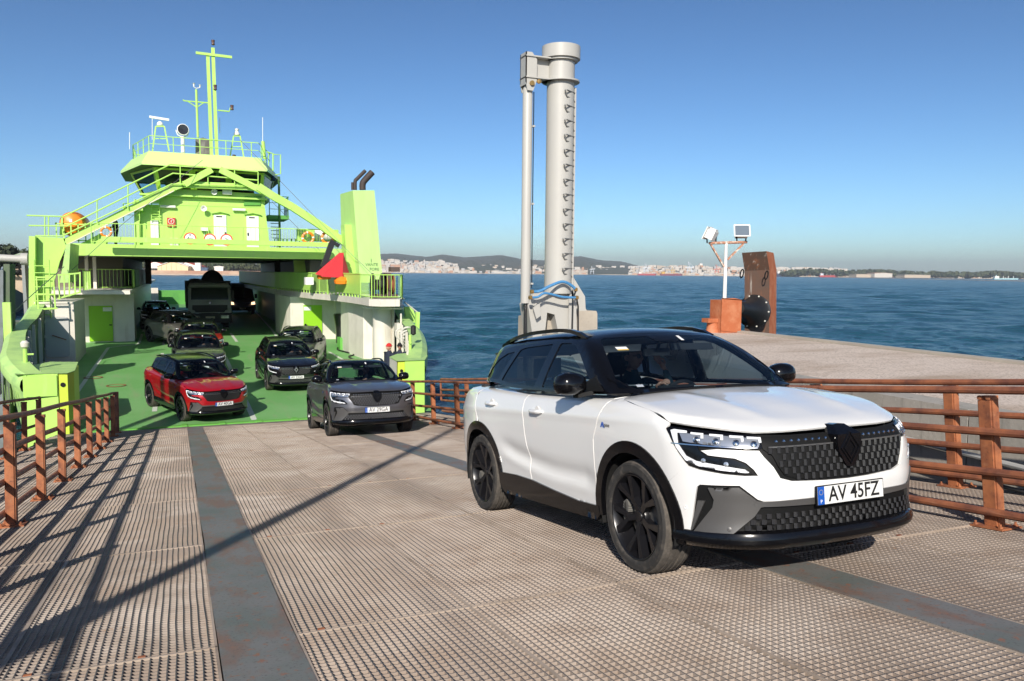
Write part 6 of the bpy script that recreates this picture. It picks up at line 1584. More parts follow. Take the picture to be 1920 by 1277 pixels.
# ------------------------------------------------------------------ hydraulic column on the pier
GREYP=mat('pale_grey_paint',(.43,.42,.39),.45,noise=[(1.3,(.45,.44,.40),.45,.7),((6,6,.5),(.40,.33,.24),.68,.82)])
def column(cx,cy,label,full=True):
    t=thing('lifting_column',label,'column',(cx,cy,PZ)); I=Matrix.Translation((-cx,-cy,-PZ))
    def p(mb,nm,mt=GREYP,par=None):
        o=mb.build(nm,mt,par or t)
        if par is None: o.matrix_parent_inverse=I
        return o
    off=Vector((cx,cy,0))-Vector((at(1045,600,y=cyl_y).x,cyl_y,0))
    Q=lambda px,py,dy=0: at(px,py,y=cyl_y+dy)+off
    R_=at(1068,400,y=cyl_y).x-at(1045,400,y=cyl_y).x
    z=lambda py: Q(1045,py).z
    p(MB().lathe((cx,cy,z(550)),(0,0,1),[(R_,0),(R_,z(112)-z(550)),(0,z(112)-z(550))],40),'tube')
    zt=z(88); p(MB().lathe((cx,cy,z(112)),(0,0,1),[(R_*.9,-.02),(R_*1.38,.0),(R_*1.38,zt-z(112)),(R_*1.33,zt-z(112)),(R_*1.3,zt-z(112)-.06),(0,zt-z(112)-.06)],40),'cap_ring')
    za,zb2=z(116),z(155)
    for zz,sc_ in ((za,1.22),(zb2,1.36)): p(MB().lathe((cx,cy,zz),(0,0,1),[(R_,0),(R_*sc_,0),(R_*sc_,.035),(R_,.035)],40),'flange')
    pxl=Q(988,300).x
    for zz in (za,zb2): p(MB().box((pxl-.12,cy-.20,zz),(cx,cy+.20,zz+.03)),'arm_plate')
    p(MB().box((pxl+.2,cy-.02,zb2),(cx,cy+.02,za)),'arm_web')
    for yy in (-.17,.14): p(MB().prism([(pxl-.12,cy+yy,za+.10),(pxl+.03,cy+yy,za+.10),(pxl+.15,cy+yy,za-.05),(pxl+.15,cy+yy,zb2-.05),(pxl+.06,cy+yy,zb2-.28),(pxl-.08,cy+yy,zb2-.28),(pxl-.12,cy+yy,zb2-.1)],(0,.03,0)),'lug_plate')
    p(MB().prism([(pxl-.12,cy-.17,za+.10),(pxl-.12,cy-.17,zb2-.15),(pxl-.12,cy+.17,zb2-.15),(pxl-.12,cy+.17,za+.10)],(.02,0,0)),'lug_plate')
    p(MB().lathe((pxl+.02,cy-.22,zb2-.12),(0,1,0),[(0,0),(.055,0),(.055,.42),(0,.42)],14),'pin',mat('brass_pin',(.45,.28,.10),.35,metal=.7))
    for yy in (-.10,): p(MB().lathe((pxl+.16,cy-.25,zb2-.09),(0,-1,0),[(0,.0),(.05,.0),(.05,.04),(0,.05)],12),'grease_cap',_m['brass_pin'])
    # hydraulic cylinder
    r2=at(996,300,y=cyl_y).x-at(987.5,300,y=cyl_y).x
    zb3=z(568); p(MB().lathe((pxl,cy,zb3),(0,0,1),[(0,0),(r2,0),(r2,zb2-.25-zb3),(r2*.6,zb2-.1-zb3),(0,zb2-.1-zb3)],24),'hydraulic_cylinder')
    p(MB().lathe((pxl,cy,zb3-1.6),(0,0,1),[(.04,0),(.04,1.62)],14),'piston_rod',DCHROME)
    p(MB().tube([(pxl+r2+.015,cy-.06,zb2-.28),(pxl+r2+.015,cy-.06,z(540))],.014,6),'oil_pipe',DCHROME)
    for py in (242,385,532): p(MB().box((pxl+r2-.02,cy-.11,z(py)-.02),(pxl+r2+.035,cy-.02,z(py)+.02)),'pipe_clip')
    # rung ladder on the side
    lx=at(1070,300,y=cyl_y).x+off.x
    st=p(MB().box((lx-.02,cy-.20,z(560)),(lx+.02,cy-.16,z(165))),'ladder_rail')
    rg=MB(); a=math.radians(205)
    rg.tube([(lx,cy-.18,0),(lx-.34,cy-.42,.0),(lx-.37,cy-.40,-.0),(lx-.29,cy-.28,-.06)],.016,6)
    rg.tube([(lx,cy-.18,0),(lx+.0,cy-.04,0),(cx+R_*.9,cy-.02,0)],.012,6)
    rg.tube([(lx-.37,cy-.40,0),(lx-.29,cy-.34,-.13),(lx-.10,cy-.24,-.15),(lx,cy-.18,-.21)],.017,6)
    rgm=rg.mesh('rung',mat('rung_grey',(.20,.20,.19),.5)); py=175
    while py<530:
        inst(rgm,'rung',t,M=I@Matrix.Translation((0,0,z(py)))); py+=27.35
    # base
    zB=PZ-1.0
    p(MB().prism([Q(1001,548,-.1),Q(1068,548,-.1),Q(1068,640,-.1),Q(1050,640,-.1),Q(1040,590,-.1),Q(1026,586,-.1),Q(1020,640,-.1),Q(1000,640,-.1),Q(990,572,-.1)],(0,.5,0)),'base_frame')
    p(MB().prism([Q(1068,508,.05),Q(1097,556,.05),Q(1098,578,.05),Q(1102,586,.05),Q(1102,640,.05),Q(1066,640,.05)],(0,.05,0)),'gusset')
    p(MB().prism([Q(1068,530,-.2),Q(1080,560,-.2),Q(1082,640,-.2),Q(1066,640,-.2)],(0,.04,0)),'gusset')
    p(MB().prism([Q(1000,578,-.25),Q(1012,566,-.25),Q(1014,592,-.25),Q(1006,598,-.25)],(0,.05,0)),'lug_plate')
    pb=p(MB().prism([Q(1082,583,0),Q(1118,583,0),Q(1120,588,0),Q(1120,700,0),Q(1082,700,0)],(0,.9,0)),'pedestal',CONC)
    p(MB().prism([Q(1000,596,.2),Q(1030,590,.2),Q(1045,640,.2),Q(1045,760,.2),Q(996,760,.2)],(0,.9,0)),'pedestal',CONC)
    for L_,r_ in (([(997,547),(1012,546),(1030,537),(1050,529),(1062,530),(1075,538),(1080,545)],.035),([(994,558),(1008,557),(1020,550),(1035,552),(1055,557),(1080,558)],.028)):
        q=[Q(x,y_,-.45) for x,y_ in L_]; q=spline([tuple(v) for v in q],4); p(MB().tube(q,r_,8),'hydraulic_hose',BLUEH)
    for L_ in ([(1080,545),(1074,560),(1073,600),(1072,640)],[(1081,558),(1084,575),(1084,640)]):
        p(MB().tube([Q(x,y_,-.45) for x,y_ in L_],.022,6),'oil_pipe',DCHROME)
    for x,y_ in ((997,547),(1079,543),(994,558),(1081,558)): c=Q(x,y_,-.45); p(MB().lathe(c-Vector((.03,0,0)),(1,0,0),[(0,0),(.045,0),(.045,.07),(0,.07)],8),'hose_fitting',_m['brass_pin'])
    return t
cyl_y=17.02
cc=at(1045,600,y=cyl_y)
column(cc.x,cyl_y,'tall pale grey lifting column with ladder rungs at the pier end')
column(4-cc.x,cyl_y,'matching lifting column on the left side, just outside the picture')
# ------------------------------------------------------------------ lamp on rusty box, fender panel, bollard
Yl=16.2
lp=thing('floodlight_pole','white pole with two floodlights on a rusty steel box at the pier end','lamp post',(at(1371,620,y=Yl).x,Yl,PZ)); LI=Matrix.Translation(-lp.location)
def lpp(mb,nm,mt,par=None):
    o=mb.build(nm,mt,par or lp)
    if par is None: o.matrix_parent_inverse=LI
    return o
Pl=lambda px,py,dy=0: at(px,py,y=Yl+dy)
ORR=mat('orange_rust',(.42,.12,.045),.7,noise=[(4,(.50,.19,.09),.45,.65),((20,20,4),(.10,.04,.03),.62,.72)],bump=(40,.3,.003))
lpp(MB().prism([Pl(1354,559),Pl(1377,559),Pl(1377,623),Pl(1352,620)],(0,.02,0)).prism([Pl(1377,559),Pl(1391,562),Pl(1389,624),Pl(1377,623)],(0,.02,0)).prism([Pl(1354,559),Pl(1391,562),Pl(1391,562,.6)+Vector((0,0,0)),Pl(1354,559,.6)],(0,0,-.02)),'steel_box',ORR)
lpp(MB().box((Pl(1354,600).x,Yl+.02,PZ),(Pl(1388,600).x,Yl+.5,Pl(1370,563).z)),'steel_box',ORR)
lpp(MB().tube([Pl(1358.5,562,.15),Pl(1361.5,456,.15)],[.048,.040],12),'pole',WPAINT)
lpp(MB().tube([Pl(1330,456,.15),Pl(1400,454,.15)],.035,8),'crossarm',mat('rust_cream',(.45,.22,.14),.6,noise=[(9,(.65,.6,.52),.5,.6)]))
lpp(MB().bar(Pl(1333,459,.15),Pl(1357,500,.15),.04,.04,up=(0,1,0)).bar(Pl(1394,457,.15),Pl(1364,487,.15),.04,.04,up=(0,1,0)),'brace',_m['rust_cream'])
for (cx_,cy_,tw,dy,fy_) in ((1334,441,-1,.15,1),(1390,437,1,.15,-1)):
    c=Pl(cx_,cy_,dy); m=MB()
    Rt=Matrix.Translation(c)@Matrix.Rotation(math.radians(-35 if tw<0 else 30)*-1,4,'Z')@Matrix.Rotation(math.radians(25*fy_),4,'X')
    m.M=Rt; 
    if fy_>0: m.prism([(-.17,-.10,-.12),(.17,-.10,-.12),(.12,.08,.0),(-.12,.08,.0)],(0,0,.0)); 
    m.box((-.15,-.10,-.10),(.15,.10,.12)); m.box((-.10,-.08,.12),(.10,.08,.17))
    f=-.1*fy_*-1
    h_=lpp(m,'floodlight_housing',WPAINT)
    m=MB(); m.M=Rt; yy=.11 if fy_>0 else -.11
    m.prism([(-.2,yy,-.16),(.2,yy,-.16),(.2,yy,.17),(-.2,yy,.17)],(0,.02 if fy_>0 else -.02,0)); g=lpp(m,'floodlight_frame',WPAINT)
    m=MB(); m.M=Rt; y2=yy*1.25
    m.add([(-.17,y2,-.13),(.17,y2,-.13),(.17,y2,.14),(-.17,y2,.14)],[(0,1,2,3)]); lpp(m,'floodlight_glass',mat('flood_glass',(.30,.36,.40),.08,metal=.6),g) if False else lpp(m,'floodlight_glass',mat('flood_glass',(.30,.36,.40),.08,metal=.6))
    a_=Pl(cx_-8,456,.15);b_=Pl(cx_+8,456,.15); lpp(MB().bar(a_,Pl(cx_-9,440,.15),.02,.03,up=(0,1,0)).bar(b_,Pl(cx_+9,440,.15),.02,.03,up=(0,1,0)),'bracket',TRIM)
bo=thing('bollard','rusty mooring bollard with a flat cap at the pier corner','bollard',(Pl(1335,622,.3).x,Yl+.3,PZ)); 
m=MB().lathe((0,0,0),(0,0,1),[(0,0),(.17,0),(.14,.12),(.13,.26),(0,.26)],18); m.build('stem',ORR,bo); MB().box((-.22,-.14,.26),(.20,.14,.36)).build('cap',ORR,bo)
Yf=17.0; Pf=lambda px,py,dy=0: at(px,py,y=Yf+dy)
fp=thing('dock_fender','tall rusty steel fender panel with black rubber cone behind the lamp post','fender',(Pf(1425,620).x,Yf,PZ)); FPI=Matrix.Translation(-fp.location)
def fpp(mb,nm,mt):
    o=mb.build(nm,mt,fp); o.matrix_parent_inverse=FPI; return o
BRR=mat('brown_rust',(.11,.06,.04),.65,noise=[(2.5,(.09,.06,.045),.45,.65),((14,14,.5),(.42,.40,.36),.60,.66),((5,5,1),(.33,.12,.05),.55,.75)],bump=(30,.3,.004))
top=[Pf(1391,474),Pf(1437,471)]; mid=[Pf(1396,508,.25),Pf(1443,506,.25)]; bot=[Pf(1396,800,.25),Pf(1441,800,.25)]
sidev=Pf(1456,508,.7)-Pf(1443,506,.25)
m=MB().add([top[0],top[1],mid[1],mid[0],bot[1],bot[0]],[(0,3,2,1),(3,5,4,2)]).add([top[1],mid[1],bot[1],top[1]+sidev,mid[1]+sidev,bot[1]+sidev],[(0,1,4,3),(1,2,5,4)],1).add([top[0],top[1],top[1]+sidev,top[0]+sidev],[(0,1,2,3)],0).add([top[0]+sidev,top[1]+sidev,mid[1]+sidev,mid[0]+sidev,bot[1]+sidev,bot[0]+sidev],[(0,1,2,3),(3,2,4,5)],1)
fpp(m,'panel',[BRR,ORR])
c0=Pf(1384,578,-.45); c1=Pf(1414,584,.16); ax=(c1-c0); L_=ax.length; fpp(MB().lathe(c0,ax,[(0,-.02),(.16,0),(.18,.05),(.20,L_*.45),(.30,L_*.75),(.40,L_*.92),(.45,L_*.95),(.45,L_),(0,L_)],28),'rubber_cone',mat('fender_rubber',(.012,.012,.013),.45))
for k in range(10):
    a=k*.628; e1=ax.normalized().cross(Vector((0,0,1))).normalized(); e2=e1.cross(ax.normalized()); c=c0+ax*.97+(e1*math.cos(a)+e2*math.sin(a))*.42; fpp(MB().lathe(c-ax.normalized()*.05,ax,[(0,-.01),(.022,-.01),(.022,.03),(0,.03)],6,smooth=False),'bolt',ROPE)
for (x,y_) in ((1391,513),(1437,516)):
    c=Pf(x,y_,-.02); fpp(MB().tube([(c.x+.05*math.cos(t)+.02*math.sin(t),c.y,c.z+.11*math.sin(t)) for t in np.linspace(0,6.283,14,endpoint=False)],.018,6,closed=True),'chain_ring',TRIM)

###

§ **Work to do**:
Check each line above for the string "picture" and show the ones that have it.

§ **Correct output**:
Write part 6 of the bpy script that recreates this picture. It picks up at line 1584. More parts follow. Take the picture to be 1920 by 1277 pixels.
column(4-cc.x,cyl_y,'matching lifting column on the left side, just outside the picture')